Brieven en dokumenten
[13 januari 1864
Brief van Tine aan Stéphanie]
* 13 januari 1864
Brief van Tine aan Stéphanie. (Pée: Tine, blz. 24-25)
Bruxelles, le 13 Janvier 64.
Ma Loutjou très chèrelje suis un peu plus gaie; une lettre de Dekker m'a donné un rayon d'espoir et mon esprit est plus calme après ta lettre du 8 Janvier.
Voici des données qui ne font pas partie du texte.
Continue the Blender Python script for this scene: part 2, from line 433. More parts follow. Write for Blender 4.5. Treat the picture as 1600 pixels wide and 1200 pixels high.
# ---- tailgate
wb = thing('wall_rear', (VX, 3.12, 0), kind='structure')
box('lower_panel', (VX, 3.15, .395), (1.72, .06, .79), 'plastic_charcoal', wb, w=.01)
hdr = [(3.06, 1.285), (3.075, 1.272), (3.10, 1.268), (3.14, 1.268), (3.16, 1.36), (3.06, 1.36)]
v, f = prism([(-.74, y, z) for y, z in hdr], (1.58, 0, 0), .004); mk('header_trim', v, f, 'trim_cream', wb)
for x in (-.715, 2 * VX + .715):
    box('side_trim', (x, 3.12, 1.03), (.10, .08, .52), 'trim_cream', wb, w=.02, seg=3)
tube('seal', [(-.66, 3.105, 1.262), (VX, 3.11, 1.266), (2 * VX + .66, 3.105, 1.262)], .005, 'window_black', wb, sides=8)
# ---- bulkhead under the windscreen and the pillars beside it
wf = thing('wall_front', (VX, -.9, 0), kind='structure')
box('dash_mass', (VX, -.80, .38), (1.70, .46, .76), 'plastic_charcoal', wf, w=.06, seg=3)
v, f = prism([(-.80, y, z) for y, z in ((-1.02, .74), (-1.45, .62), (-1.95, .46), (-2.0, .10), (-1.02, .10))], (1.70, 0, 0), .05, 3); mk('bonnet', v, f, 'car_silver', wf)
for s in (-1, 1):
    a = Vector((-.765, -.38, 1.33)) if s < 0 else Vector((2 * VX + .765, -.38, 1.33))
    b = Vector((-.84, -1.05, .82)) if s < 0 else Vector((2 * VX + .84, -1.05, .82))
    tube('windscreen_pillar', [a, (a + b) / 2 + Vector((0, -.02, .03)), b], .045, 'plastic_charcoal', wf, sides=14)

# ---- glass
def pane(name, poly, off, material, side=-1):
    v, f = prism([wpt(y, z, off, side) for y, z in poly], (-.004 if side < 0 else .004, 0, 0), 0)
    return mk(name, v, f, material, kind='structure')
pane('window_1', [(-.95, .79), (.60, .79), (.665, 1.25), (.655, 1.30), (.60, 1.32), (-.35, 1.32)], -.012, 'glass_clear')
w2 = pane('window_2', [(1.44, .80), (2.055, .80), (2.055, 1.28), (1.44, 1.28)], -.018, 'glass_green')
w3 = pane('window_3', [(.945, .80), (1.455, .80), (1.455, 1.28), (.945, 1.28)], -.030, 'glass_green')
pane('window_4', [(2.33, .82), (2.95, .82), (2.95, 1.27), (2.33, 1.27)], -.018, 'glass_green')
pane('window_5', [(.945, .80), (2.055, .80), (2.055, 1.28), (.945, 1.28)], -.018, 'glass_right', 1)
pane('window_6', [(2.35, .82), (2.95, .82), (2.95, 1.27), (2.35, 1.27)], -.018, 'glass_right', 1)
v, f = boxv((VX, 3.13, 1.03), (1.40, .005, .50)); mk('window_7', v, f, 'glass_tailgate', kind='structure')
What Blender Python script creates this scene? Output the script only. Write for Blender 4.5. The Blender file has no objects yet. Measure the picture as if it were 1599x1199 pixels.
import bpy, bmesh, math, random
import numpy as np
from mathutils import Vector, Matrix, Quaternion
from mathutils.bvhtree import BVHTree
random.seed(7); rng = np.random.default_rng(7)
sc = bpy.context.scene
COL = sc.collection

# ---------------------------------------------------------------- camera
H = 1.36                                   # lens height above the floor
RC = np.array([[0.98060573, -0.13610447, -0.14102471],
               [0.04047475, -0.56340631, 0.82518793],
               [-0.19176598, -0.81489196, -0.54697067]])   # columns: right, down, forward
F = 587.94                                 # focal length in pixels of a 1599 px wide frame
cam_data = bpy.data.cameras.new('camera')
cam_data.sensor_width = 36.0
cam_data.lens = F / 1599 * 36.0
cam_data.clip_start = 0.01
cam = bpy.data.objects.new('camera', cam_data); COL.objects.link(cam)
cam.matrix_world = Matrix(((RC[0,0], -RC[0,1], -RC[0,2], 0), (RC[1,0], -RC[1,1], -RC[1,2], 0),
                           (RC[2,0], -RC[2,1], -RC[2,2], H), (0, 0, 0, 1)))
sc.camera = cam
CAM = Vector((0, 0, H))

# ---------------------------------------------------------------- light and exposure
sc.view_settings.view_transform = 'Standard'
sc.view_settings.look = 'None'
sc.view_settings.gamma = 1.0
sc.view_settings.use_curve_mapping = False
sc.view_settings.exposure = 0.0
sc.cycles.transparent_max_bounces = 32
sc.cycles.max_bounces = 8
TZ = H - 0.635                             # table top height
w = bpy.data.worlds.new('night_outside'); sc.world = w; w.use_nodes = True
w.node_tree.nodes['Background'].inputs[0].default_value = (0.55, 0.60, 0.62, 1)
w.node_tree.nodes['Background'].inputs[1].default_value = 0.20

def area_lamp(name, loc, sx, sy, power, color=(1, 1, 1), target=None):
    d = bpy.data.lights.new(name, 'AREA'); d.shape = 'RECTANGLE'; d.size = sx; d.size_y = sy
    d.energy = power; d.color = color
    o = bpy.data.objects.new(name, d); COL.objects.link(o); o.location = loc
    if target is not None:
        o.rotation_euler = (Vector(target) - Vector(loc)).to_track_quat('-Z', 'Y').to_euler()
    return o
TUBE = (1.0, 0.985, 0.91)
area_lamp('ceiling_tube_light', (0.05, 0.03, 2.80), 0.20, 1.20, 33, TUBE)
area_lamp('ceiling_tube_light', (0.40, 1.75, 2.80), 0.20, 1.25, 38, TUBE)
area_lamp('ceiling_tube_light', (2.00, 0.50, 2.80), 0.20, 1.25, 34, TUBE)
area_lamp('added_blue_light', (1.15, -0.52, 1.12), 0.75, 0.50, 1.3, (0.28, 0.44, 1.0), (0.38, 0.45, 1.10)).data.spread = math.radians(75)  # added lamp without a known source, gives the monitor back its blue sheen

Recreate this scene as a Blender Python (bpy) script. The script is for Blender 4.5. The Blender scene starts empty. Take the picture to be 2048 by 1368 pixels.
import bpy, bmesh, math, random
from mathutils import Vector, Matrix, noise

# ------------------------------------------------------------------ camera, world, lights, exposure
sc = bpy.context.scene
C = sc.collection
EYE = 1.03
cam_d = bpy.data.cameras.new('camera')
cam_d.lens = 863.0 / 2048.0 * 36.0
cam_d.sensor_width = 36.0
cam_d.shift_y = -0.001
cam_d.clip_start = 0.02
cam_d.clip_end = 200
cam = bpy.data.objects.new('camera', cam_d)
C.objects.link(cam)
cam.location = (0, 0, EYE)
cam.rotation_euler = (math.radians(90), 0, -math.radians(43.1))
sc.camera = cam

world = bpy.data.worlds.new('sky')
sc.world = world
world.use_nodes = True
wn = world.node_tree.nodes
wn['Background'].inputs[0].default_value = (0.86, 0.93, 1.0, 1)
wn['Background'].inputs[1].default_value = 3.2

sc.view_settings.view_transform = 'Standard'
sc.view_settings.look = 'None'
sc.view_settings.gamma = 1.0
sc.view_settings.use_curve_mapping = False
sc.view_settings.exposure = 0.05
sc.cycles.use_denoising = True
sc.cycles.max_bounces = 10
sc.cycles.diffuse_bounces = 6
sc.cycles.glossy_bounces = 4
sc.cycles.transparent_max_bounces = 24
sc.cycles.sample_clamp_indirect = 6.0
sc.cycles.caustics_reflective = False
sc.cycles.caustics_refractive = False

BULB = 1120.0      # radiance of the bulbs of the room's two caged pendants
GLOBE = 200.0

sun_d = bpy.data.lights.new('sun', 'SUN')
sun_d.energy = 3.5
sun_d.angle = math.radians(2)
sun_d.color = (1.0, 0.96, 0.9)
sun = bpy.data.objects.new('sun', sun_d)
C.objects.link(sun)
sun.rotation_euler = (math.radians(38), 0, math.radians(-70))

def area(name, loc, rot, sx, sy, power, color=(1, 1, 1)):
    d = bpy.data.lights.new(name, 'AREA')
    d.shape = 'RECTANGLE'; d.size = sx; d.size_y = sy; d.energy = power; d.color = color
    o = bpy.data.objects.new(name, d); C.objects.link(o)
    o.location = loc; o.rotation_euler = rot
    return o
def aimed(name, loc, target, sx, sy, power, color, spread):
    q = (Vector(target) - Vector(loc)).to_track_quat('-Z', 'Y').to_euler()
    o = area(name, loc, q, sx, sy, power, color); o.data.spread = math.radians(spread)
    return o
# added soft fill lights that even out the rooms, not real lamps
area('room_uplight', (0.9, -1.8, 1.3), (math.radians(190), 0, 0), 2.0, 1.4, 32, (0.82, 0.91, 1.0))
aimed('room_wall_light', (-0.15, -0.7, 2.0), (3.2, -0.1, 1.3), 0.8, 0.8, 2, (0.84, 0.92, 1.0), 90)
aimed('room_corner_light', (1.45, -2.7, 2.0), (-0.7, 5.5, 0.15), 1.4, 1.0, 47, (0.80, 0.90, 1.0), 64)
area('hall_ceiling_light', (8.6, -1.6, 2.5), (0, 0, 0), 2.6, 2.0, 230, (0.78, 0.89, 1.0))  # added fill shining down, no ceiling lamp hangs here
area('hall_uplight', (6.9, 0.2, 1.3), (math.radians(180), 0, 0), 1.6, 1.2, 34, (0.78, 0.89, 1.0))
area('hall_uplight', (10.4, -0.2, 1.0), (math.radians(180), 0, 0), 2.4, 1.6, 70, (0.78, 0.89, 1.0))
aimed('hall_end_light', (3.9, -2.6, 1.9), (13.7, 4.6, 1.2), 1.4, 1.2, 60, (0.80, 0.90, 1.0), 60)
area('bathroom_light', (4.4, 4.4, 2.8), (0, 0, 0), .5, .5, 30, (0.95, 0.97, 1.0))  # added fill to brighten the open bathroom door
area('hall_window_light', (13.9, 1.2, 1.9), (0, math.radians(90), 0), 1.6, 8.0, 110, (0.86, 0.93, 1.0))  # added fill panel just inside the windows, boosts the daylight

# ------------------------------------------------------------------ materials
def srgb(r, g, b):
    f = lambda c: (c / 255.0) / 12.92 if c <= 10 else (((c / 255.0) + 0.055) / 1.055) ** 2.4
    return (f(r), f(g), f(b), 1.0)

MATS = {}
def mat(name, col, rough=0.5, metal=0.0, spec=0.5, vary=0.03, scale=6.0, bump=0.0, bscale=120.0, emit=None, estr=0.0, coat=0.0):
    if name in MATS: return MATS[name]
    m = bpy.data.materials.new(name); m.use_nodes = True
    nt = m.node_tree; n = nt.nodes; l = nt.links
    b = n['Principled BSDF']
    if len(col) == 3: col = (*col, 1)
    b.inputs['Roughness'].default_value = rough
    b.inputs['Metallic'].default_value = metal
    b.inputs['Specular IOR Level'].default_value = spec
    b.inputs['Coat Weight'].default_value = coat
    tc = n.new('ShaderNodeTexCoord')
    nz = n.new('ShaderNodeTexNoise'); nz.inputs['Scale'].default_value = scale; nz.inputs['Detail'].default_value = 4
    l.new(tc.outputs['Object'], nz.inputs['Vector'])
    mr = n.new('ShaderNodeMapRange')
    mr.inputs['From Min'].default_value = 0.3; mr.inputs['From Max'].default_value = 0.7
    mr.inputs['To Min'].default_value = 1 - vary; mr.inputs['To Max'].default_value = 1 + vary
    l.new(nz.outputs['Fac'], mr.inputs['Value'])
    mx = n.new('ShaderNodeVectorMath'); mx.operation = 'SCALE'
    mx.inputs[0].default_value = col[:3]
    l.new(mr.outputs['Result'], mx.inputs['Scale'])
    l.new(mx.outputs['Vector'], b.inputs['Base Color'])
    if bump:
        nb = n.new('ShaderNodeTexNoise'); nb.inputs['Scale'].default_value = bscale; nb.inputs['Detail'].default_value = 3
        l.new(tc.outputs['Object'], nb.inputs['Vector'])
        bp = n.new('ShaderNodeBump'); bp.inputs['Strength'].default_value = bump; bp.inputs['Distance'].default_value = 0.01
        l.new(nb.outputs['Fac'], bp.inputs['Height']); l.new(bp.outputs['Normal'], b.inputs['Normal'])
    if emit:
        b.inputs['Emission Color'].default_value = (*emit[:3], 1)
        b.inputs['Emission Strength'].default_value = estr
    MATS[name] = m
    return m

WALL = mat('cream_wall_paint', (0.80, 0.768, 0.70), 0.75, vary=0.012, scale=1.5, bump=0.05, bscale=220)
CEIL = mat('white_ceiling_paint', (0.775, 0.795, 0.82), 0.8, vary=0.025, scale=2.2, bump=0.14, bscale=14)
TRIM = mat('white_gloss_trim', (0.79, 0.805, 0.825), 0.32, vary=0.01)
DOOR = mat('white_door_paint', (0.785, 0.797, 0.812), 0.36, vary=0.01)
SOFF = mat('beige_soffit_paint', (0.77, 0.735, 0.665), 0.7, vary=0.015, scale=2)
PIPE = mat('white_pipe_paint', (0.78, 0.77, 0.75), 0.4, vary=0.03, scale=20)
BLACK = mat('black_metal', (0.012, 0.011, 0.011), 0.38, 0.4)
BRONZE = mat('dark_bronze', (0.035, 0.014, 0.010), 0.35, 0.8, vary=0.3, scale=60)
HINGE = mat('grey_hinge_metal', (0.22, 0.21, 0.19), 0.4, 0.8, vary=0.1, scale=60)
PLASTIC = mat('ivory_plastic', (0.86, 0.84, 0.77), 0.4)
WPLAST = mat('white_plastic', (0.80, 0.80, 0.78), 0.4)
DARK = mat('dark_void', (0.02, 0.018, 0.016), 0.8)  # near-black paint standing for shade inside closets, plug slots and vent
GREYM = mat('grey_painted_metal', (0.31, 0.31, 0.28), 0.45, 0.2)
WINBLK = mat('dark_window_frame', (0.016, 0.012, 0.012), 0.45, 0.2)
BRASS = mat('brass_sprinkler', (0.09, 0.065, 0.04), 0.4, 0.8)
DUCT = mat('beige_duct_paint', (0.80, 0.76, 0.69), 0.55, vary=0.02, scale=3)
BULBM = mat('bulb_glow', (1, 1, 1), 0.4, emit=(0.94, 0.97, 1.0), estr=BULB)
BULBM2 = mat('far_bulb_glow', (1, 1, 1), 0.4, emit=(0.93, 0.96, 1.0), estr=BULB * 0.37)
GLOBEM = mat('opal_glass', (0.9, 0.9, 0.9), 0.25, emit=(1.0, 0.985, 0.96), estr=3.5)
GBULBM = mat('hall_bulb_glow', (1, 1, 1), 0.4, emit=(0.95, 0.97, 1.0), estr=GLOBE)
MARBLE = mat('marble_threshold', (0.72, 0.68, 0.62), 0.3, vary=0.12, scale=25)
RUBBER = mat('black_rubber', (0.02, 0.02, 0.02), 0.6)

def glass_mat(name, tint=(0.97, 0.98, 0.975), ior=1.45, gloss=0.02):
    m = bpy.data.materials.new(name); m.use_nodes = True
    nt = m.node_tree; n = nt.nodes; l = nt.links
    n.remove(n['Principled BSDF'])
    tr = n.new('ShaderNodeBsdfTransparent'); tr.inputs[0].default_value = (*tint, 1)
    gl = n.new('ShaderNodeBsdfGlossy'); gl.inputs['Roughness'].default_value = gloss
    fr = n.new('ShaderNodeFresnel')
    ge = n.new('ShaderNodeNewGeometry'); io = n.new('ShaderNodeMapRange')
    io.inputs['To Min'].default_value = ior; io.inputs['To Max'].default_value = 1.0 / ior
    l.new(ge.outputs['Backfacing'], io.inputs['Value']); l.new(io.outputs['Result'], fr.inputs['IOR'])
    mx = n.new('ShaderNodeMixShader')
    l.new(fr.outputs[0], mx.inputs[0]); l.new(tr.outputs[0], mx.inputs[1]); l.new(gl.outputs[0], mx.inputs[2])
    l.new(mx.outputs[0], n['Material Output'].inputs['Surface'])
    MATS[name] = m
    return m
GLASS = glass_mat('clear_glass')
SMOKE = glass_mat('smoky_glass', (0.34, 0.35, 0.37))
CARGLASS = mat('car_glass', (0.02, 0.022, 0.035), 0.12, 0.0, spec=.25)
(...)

J'ai soif d'être grondée par toi. Et puis, je me figure que tu me pardonnes, que tu m'embrasses tendrement et que mon courage se ranime par ton influence. Je sens très bien que j'ai un devoir à remplir qui n'est pas facile, mais ce serait impardonnable de faiblir là où mon courage et ma persévérance sont exigés. Dekker compte sur moi. Je ne serais pas digne d'être sa femme, si je manque à mes devoirs. Autrefois, quand Dekker fut toujours auprès de moi, c'était beaucoup plus facile. J'ai mené une vie exceptionnelle et très excentrique; j'étais animée par lui. Aujourd'hui je suis seule, je dois agir moi-même. Car si Dekker est préoccupé, je dois le ménager en tout; il est très irritable; pourquoi je ne lui dis plus toutes mes pensées. Si je suis mélancolique, je ne lui en parle pas. C'est alors à toi, à ma chère enfant qui me comprend, que je m'adresse, et qui a le coeur de me répondre et de sentir avec moi, qui sait remonter mon esprit et ranimer mon courage. Comprends-tu à présent que tu m'es nécessaire?
Edouard est mon bon sauvage; son coeur ne connaît pas le mal. Nonnie est plus intelligente que lui, mais beaucoup plus irritable, ce que je dois tâcher de dompter par la douceur. Je voudrais que j'avais le don d'imposer, ce que toi tu as si bien; tu imposes avec dignité et douceur, en charmant en même temps par ta franchise de coeur et l'élévation de ton âme. Voilà le secret que tu auras toujours...
Je vais t'embrasser tendrement, mon enfant; je t'aime comme j'aime Nonnie, avec passion. Oh, comme j'aimerais de passer les bois de Java remplis de tigres, moi seule, si cela était le chemin de pouvoir venir auprès de toi!